● Written task
Gather all lines in the records below that include the word "Blender".

Items from a data source
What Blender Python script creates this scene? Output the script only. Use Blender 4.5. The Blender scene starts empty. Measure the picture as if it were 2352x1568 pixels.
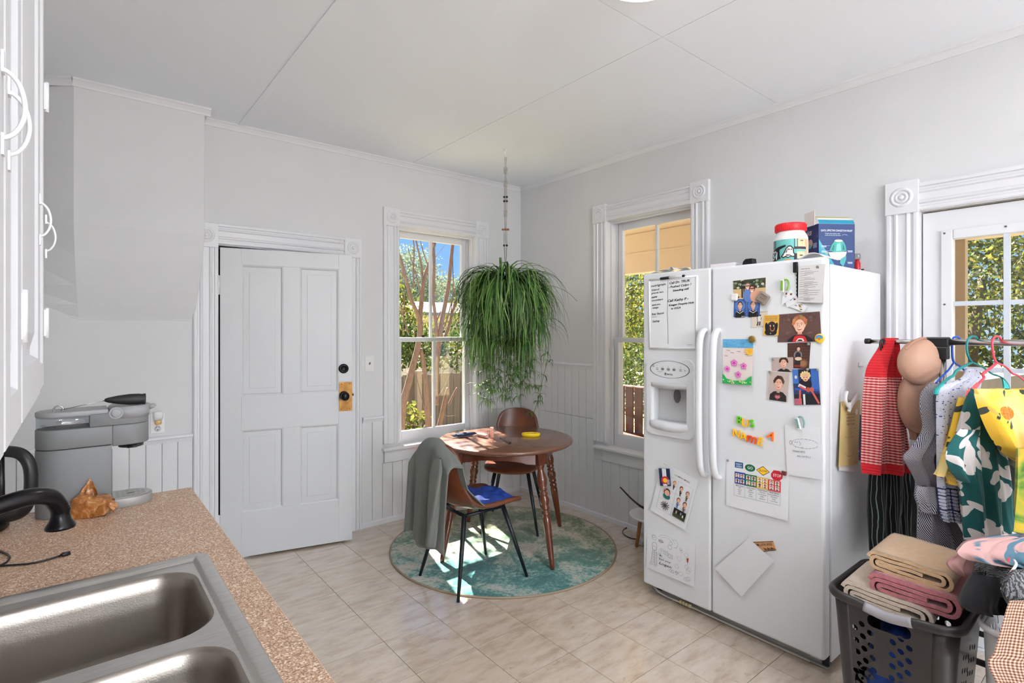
import bpy, bmesh, math, random
from mathutils import Vector, Matrix
R = random.Random(7)
PI = math.pi
C = bpy.context.scene.collection
S = bpy.context.scene
# ------------------------------------------------------------------ camera, sky, sun, exposure
FP, HZ, CX, EYE = 1231.0, 762.0, 1176.0, 1.45          # focal length in px (2352 wide), horizon row, eye height
YAW = math.atan2(1514.0, FP)
FW = (math.cos(YAW), math.sin(YAW)); RT = (math.sin(YAW), -math.cos(YAW))
cam = bpy.data.cameras.new('camera'); camo = bpy.data.objects.new('camera', cam); C.objects.link(camo)
cam.sensor_width = 36; cam.lens = 36*FP/2352; cam.shift_y = -22.0/2352; cam.clip_start = .02
camo.location = (0, 0, EYE); camo.rotation_euler = (PI/2, 0, math.atan2(-FW[0], FW[1]))
S.camera = camo
S.view_settings.view_transform = 'Standard'; S.view_settings.look = 'None'
S.view_settings.gamma = 1; S.view_settings.use_curve_mapping = False
S.view_settings.exposure = 0.28
W = bpy.data.worlds.new('sky'); S.world = W; W.use_nodes = True
wn = W.node_tree.nodes; wl = W.node_tree.links
bg = wn['Background']; bg.inputs[1].default_value = 1.0
_tc = wn.new('ShaderNodeTexCoord'); _sx = wn.new('ShaderNodeSeparateXYZ'); sky = wn.new('ShaderNodeValToRGB')      # clear sky: pale at the horizon, blue above
wl.new(_tc.outputs['Generated'], _sx.inputs[0]); wl.new(_sx.outputs[2], sky.inputs[0]); wl.new(sky.outputs[0], bg.inputs[0])
for _i, (_x, _c) in enumerate(((0, (.42, .64, .90, 1)), (.12, (.24, .50, .88, 1)), (.35, (.13, .36, .80, 1)), (1, (.10, .30, .72, 1)))):
    _e = sky.color_ramp.elements[_i] if _i < 2 else sky.color_ramp.elements.new(_x)
    _e.position = _x; _e.color = _c
def light(name, kind, loc, energy, col=(1, 1, 1), **k):
    d = bpy.data.lights.new(name, kind); d.energy = energy; d.color = col
    for a, b in k.items(): setattr(d, a, b)
    o = bpy.data.objects.new(name, d); o.location = loc; C.objects.link(o); return o
sun = light('sun', 'SUN', (8, 14, 16), 36, (1, .93, .82), angle=math.radians(.6))
SUNDIR = Vector((-.26, -1, -1.17)).normalized()
sun.rotation_euler = SUNDIR.to_track_quat('-Z', 'Y').to_euler()
LAMP_W, PEND_W, UP_W = 8.0, 270.0, 980.0      # ceiling lamp (downward), added fill pendants and uplight behind the viewer
COOL = (.925, .965, 1)
S.cycles.max_bounces = 10; S.cycles.diffuse_bounces = 6; S.cycles.transparent_max_bounces = 16
S.cycles.sample_clamp_indirect = 6; S.cycles.use_denoising = True

# ------------------------------------------------------------------ pixel -> real place helpers (on a known plane)
def ray(px, py):
    r = (px-CX)/FP
    return (FW[0]+r*RT[0], FW[1]+r*RT[1], (HZ-py)/FP)
def onX(c, px, py):
    d = ray(px, py); s = c/d[0]; return Vector((c, s*d[1], EYE+s*d[2]))
def onY(c, px, py):
    d = ray(px, py); s = c/d[1]; return Vector((s*d[0], c, EYE+s*d[2]))
def onZ(c, px, py):
    d = ray(px, py); s = (c-EYE)/d[2]; return Vector((s*d[0], s*d[1], c))
def dep(z, px, py):
    d = ray(px, py); return Vector((z*d[0], z*d[1], EYE+z*d[2]))

# ------------------------------------------------------------------ materials
def lin(c):
    return tuple((v/255/12.92 if v/255 <= .04045 else ((v/255+.055)/1.055)**2.4) for v in c[:3])+(1,)
MATS = {}
def mat(key, col, rough=.5, metal=0, var=None, bump=None, coat=0, sheen=0, spec=.5, trans=0, emit=None, coord='Object', vdet=4):
    """col sRGB; var=(col2, noise scale, contrast); bump=(noise scale, strength)"""
    if key in MATS: return MATS[key]
    m = bpy.data.materials.new(key); m.use_nodes = True; n = m.node_tree.nodes; l = m.node_tree.links
    p = n['Principled BSDF']; p.inputs['Base Color'].default_value = lin(col)
    p.inputs['Roughness'].default_value = rough; p.inputs['Metallic'].default_value = metal
    p.inputs['Specular IOR Level'].default_value = spec; p.inputs['Coat Weight'].default_value = coat
    p.inputs['Sheen Weight'].default_value = sheen
    if emit: p.inputs['Emission Color'].default_value = lin(emit[0]); p.inputs['Emission Strength'].default_value = emit[1]
    if var or bump:
        tc = n.new('ShaderNodeTexCoord')
    if var:
        t = n.new('ShaderNodeTexNoise'); t.inputs['Scale'].default_value = var[1]; t.inputs['Detail'].default_value = vdet
        l.new(tc.outputs[coord], t.inputs['Vector'])
        r = n.new('ShaderNodeValToRGB'); k = var[2]/2
        r.color_ramp.elements[0].position = .5-k; r.color_ramp.elements[1].position = .5+k
        r.color_ramp.elements[0].color = lin(col); r.color_ramp.elements[1].color = lin(var[0])
        l.new(t.outputs[0], r.inputs[0]); l.new(r.outputs[0], p.inputs['Base Color'])
    if bump:
        t = n.new('ShaderNodeTexNoise'); t.inputs['Scale'].default_value = bump[0]; t.inputs['Detail'].default_value = 3
        l.new(tc.outputs[coord], t.inputs['Vector'])
        b = n.new('ShaderNodeBump'); b.inputs['Strength'].default_value = bump[1]; b.inputs['Distance'].default_value = .004
        l.new(t.outputs[0], b.inputs['Height']); l.new(b.outputs[0], p.inputs['Normal'])
    MATS[key] = m; return m
class NT:
    """tiny node helper on a material made with mat()"""
    def __init__(s, key, rough=.8, **k):
        s.m = mat(key, (128, 128, 128), rough, **k); s.n = s.m.node_tree.nodes; s.l = s.m.node_tree.links; s.p = s.n['Principled BSDF']
    def tex(s, out='Object'):
        return s.n.new('ShaderNodeTexCoord').outputs[out]
    def add(s, t, ins={}, **k):
        q = s.n.new(t)
        for a, b in k.items(): setattr(q, a, b)
        for a, b in ins.items():
            if hasattr(b, 'is_output'): s.l.new(b, q.inputs[a])
            else: q.inputs[a].default_value = b
        return q
    def math(s, op, a, b=0.0, c=0.0):
        q = s.n.new('ShaderNodeMath'); q.operation = op
        for i, v in enumerate((a, b, c)):
            if hasattr(v, 'is_output'): s.l.new(v, q.inputs[i])
            else: q.inputs[i].default_value = v
        return q.outputs[0]
    def ramp(s, f, stops, const=False):
        q = s.n.new('ShaderNodeValToRGB'); s.l.new(f, q.inputs[0])
        if const: q.color_ramp.interpolation = 'CONSTANT'
        e = q.color_ramp.elements
        while len(e) < len(stops): e.new(.5)
        for i, (x, c) in enumerate(stops): e[i].position = x; e[i].color = lin(c)
        return q.outputs[0]
    def mix(s, f, a, b):
        q = s.n.new('ShaderNodeMix'); q.data_type = 'RGBA'
        for sock, v in ((q.inputs[0], f), (q.inputs[6], a), (q.inputs[7], b)):
            if hasattr(v, 'is_output'): s.l.new(v, sock)
            else: sock.default_value = v if isinstance(v, float) else lin(v)
        return q.outputs[2]
    def color(s, o): s.l.new(o, s.p.inputs['Base Color'])
    def bump(s, o, st=.3, d=.003):
        b = s.add('ShaderNodeBump', {'Strength': st, 'Distance': d, 'Height': o}); s.l.new(b.outputs[0], s.p.inputs['Normal'])
    def noise(s, scale, detail=4, vec=None, rough=.5, out=0, dist=0):
        q = s.add('ShaderNodeTexNoise', {'Scale': scale, 'Detail': detail, 'Roughness': rough, 'Distortion': dist})
        s.l.new(vec or s.tex(), q.inputs['Vector']); return q.outputs[out]
    def vor(s, scale, vec=None, out='Distance', feature='F1', rnd=1.0):
        q = s.add('ShaderNodeTexVoronoi', {'Scale': scale, 'Randomness': rnd}, feature=feature)
        s.l.new(vec or s.tex(), q.inputs['Vector']); return q.outputs[out]
    def mapping(s, vec, scale=(1, 1, 1), rot=(0, 0, 0)):
        q = s.add('ShaderNodeMapping', {'Scale': scale, 'Rotation': rot}); s.l.new(vec, q.inputs['Vector']); return q.outputs[0]
    def sep(s, vec):
        q = s.n.new('ShaderNodeSeparateXYZ'); s.l.new(vec, q.inputs[0]); return q.outputs

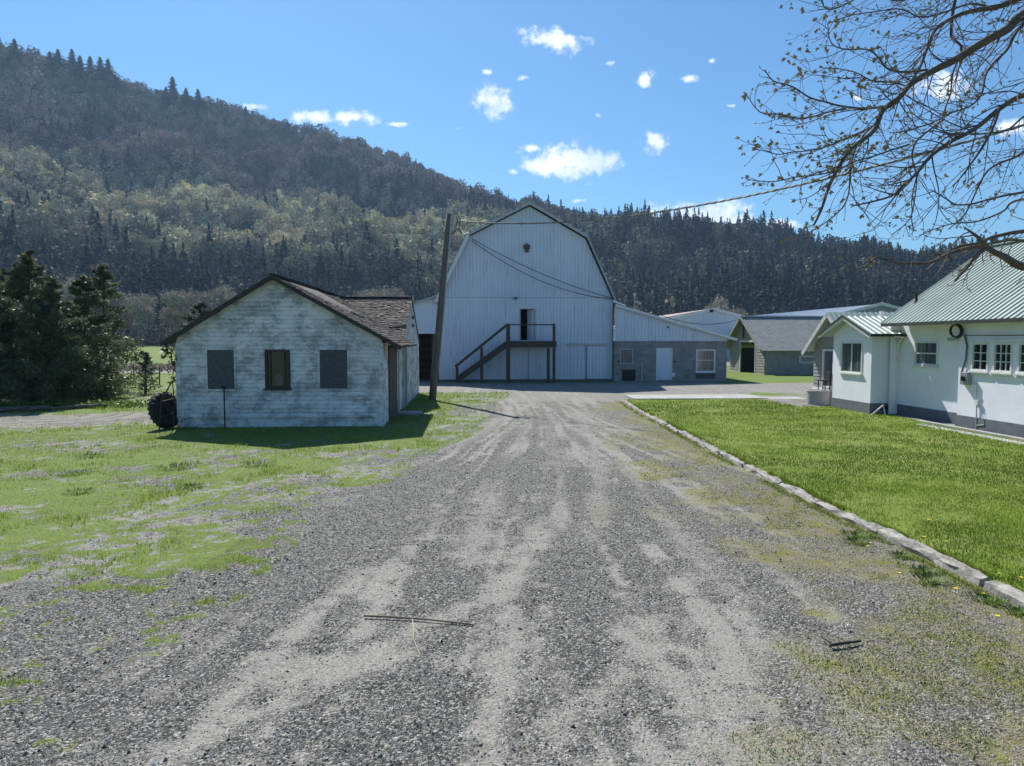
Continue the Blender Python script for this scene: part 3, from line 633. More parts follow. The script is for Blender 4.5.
# fascia boards following the rake
fa = MB()
def rake(mb, pa, pb, t0, t1, y0, y1):
    (xa, za), (xb, zb) = pa, pb
    mb.prism([(xa, y0, za + t0), (xb, y0, zb + t0), (xb, y0, zb + t1), (xa, y0, za + t1)], (0, y1 - y0, 0))
eL, eR, pk = (-9.40, zr - slL * 3.30), (-2.26, zr - slR * 3.84), (xr, zr)
rake(fa, eL, pk, -.12, -.02, yf - .30, yf - .26); rake(fa, pk, eR, -.12, -.02, yf - .30, yf - .26); fa.build('fascia', M['dark_wood'], S)
# roof deck and shakes
def shake_field(mb, P, ulen, v0, v1, step=.17, shades=None, hole=()):
    """P(u,v,h) -> world; u along course, v up the slope"""
    v = v0; k = 0
    while v < v1:
        a, b = ulen(v); u = a
        while u < b:
            w = random.uniform(.08, .2); e = min(u + w, b)
            if random.random() > .02:
                t = random.uniform(.012, .035); dv = random.uniform(-.035, .02); L = step + .06
                vs = [P(u + .004, v + dv, t + .01), P(e - .004, v + dv, t + .01), P(e - .004, v + L, .006), P(u + .004, v + L, .006), P(u + .004, v + dv, 0), P(e - .004, v + dv, 0)]
                mb.add(vs, [(0, 1, 2, 3), (4, 5, 1, 0), (0, 3, 4), (1, 5, 2)]); sh = random.random() ** 1.6
                if random.random() < .04: sh = 1.0
                shades += [sh] * 4
            u = e
        v += step; k += 1
sh = []; rf = MB()
cR = math.hypot(1, slR); cL = math.hypot(1, slL)
LR = 3.84 * cR; LLn = 3.30 * cL
yv = lambda x: 27.75 + (-2.28 - x) / (3.82) * 4.35         # valley line
sag = lambda y: -.05 * math.sin(max(0, min(1, (y - 21.8) / 10.5)) * math.pi)
PR = lambda u, v, h: (eR[0] - v / cR - 0, u, eR[1] + v * slR / cR + h + sag(u) * v / LR)
shake_field(rf, PR, lambda v: (yf - .32, yv(eR[0] - v / cR) + .12), 0.0, LR, .17, sh)
PLf = lambda u, v, h: (eL[0] + v / cL, u, eL[1] + v * slL / cL + h)
shake_field(rf, PLf, lambda v: (yf - .32, 32.2), 0.0, LLn, .17, sh)
# cross wing near slope and far slope
slC = (4.55 - 2.45) / 4.4; cC = math.hypot(1, slC)
PC = lambda u, v, h: (u, 27.7 + v / cC, 2.45 + v * slC / cC + h)
def cr(v):
    y = 27.7 + v / cC; xv = -2.28 - (y - 27.75) / 4.35 * 3.82; return (max(-6.3, xv - .15), -2.78)
shake_field(rf, PC, cr, 0.0, 4.4 * cC, .17, sh)
o = rf.build('roof', M['shake'], S); at = o.data.attributes.new('shade', 'FLOAT', 'FACE'); at.data.foreach_set('value', sh)
dk = MB(); dk.prism([(eL[0], yf - .31, eL[1] - .03), (xr, yf - .31, zr - .03), (eR[0], yf - .31, eR[1] - .03), (eR[0], yf - .31, eR[1] - .0), (xr, yf - .31, zr - .0), (eL[0], yf - .31, eL[1] - .0)], (0, 5.9, 0))
dk.prism([(eL[0], 27.9, eL[1] - .03), (xr, 27.9, zr - .03), (xr, 27.9, zr), (eL[0], 27.9, eL[1])], (0, 4.3, 0))
dk.add([PR(27.6, 0, -.01), PR(32.1, LR, -.01), PR(27.5, LR, -.01)], [(0, 1, 2)])
dk.add([PC(-2.79, .5, -.012), PC(-2.79, 4.4 * cC, -.012), PC(-6.2, 4.4 * cC, -.012)], [(0, 1, 2)])
dk.prism([(-2.79, 32.1, 4.55), (-2.79, 36.5, 2.45), (-2.79, 36.5, 2.42), (-2.79, 32.1, 4.52)], (-6.5, 0, 0))
dk.build('roof_deck', M['dark_wood'], S)
MB().beam((-4.28, 24.9, 3.66), (-4.02, 26.3, 3.5), .10, .015).beam((-3.9, 26.4, 3.46), (-3.72, 27.3, 3.37), .1, .015).beam((-3.6, 29.3, 3.35), (-2.85, 29.5, 3.42), .09, .03).build_each('loose_board', M['dirty_white'], S)
rc = MB(); rc.beam((xr, yf - .3, zr + .04), (xr, 27, zr - .01), .2, .03).beam((xr, 27, zr - .01), (xr, 32, zr + .04), .2, .03).beam((-6.2, 32.1, 4.6), (-2.79, 32.1, 4.6), .2, .03); rc.build('ridge_cap', M['shake'], S)
ft = MB()
for i in range(7): ft.beam((-2.34 - .02 * (i % 2), 22.4 + i * .8, 2.46), (-2.9, 22.4 + i * .8, 2.75), .05, .09)
ft.build_each('rafter_tail', M['dark_wood'], S)
ft = MB(); ft.box(-2.77, -2.70, 31.6, 31.75, 3.6, 3.75).box(-2.77, -2.7, 31.6, 31.75, 3.25, 3.4); ft.build_each('insulator', M['black'], S)
# standpipe in front of it
P_ = thing('standpipe', 'thin dark iron pipe standing in front of the left boarded window', 'pipe', (-7.55, 21.75, 0))
MB().tube([(-7.55, 21.75, 0), (-7.55, 21.75, 1.25)], .022).build('pipe', M['black'], P_); MB().tube([(-7.62, 21.75, 1.25), (-7.48, 21.75, 1.25)], .035).build('cap', M['black'], P_)
# door step slab beside the shed
tag(MB().box(-2.78, -1.95, 25.5, 26.3, 0, .08).build('stepping_slab', M['concrete'], None, origin=(-2.4, 25.8, 0), bevel=.01), 'flat concrete slab lying beside the outbuilding door', 'slab')

# leaning tractor tyre
T = thing('tractor_tyre', 'large black tractor tyre leaning against the left corner of the outbuilding', 'tyre', (-9.5, 22.0, 0))
def torus(mb, c, ax, R_, r_, w_, seg=40, rs=12):
    ax = Vector(ax).normalized(); a = ax.orthogonal().normalized(); b = ax.cross(a); vs = []
    for i in range(seg):
        t = 2 * math.pi * i / seg; rad = a * math.cos(t) + b * math.sin(t)
        for k in range(rs):
            p = 2 * math.pi * k / rs; vs.append(Vector(c) + rad * (R_ + r_ * math.cos(p)) + ax * w_ * math.sin(p))
    mb.add(vs, [(i * rs + k, i * rs + (k + 1) % rs, ((i + 1) % seg) * rs + (k + 1) % rs, ((i + 1) % seg) * rs + k) for i in range(seg) for k in range(rs)])
    return a, b, ax
tb = MB(); cT = Vector((-9.36, 21.9, .56)); ax = (.93, -.32, .24); a, b, axn = torus(tb, cT, ax, .42, .15, .17)
for i in range(22):
    for sgn in (1, -1):
        t = 2 * math.pi * (i + .5 * (sgn > 0)) / 22; t2 = t + .14; p = cT + (a * math.cos(t) + b * math.sin(t)) * .555; q_ = cT + (a * math.cos(t2) + b * math.sin(t2)) * .51 + axn * .15 * sgn
        tb.beam(p, q_, .045, .05, up=tuple(a * math.cos(t) + b * math.sin(t)))
tb.build('tread', M['rubber'], T, smooth=True)
rb = MB(); rb.tube([cT - axn * .05, cT + axn * .05], .32, 24); torus(rb, cT, ax, .30, .03, .12, 28, 8); rb.tube([cT - axn * .10, cT + axn * .10], .09, 12); rb.build('rim', M['rubber'], T)
I_ = thing('iron_frame', 'rusty bent iron frame standing in front of the leaning tyre', 'iron frame', (-9.15, 21.5, 0))
MB().tube([(-9.30, 21.3, 0), (-9.28, 21.45, .9), (-9.12, 21.9, 1.45), (-9.05, 21.95, 1.42)], .022, 6).tube([(-9.02, 21.6, 0), (-9.05, 21.8, .9), (-9.12, 21.9, 1.45)], .018, 6).build_each('upright', M['rust'], I_)
MB().tube([(-9.29, 21.4, .4), (-9.03, 21.7, .5)], .018, 6).tube([(-9.28, 21.45, .85), (-9.05, 21.8, .92)], .018, 6).build_each('crossbar', M['rust'], I_)

# ------------------------------------------------------------ gambrel barn
BY, BL = 46.5, 30
B = thing('barn', 'tall white gambrel barn clad in ribbed metal with an outside stair', 'barn', (3.4, BY, 0))
gam = [(-2.42, 0), (-2.30, 5.45), (-.38, 9.42), (3.50, 11.42), (7.28, 9.38), (9.12, 5.35), (9.16, 0)]
def gtop(x): return float(np.interp(x, [-2.30, -.38, 3.55, 7.2, 9.06], [5.40, 9.37, 11.36, 9.32, 5.30]))
hb = [(2.98, 3.92, 2.70, 4.72), (-2.31, -2.30, 0, .01)]
bw = MB().sheet(ribs(-2.36, 9.06, .229, .055, .034, (-.38, 3.5, 7.2)), lambda u: .12, lambda u: gtop(min(max(u, -2.3), 9.12)), [hb[0]], lambda u, v, h: (u, BY - h, v))
bw.sheet([(BY + .01, 0), (BY + BL, 0)], lambda u: 0, lambda u: 5.4, [], lambda u, v, h: (-2.36, u, v)); bw.sheet([(BY + .01, 0), (BY + BL, 0)], lambda u: 0, lambda u: 5.3, [], lambda u, v, h: (9.12, u, v))
bw.sheet(ribs(-2.36, 9.12, 1, .05, .02, (-.38, 3.5, 7.28)), lambda u: 0, lambda u: gtop(min(max(u, -2.3), 9.12)), [], lambda u, v, h: (u, BY + BL, v))
bw.build('wall', M['barn'], B)
MB().box(-2.38, 9.14, BY - .035, BY - .022, 5.46, 5.49).build('sheet_seam', M['galv'], B)
MB().box(-2.38, 9.14, BY - .02, BY + .1, 0, .14).build('footing', M['found'], B)
MB().box(1.5, 5.4, BY + 2.5, BY + 2.6, 2.4, 5.2).box(1.5, 5.4, BY + .05, BY + 2.5, 2.4, 2.5).build('loft_interior', M['dark_wood'], B)
rf = MB(); G_ = [(-2.62, 5.12), (-.50, 9.50), (3.55, 11.56), (7.30, 9.46), (9.30, 5.05)]
for (p, q) in zip(G_, G_[1:]):
    px, pz, qx, qz = *p, *q; nx_, nz_ = -(qz - pz), (qx - px); l = math.hypot(nx_, nz_); nx_ /= l; nz_ /= l; W = l
    rf.sheet(ribs(BY - .38, BY + BL + .3, .3, .05, .025), lambda u: 0, lambda u: W, [], lambda u, v, h: (px + (qx - px) * v / W + nx_ * h, u, pz + (qz - pz) * v / W + nz_ * h))
    rf.prism([(px, BY - .37, pz - .002), (qx, BY - .37, qz - .002), (qx - nx_ * .05, BY - .37, qz - nz_ * .05), (px - nx_ * .05, BY - .37, pz - nz_ * .05)], (0, BL + .6, 0))
rf.build('roof', M['galv'], B)
f = MB()
for (p, q) in zip(G_, G_[1:]):
    (px, pz), (qx, qz) = p, q; f.prism([(px, BY - .42, pz + .04), (qx, BY - .42, qz + .04), (qx, BY - .42, qz - .16), (px, BY - .42, pz - .16)], (0, .03, 0))
f.build_each('rake_trim', plain('grey_white_trim', (.42, .43, .45)), B)
MB().prism([(-2.62, BY - .45, 5.15), (-.50, BY - .45, 9.50), (-.32, BY - .45, 9.36), (-2.36, BY - .45, 5.15)], (0, .03, 0)).build('corner_flashing', M['white'], B)
f = MB().prism([(9.0, BY - .45, 5.32), (9.85, BY - .45, 4.98), (9.85, BY - .45, 4.90), (9.0, BY - .45, 5.16)], (0, 1.2, 0)); f.build('eave_flare', M['white'], B)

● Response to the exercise
What Blender Python script creates this scene? Output the script only. Use Blender 4.5. The Blender scene starts empty. Measure the picture as if it were 2352x1568 pixels.
Continue the Blender Python script for this scene: part 3, from line 633. More parts follow. The script is for Blender 4.5.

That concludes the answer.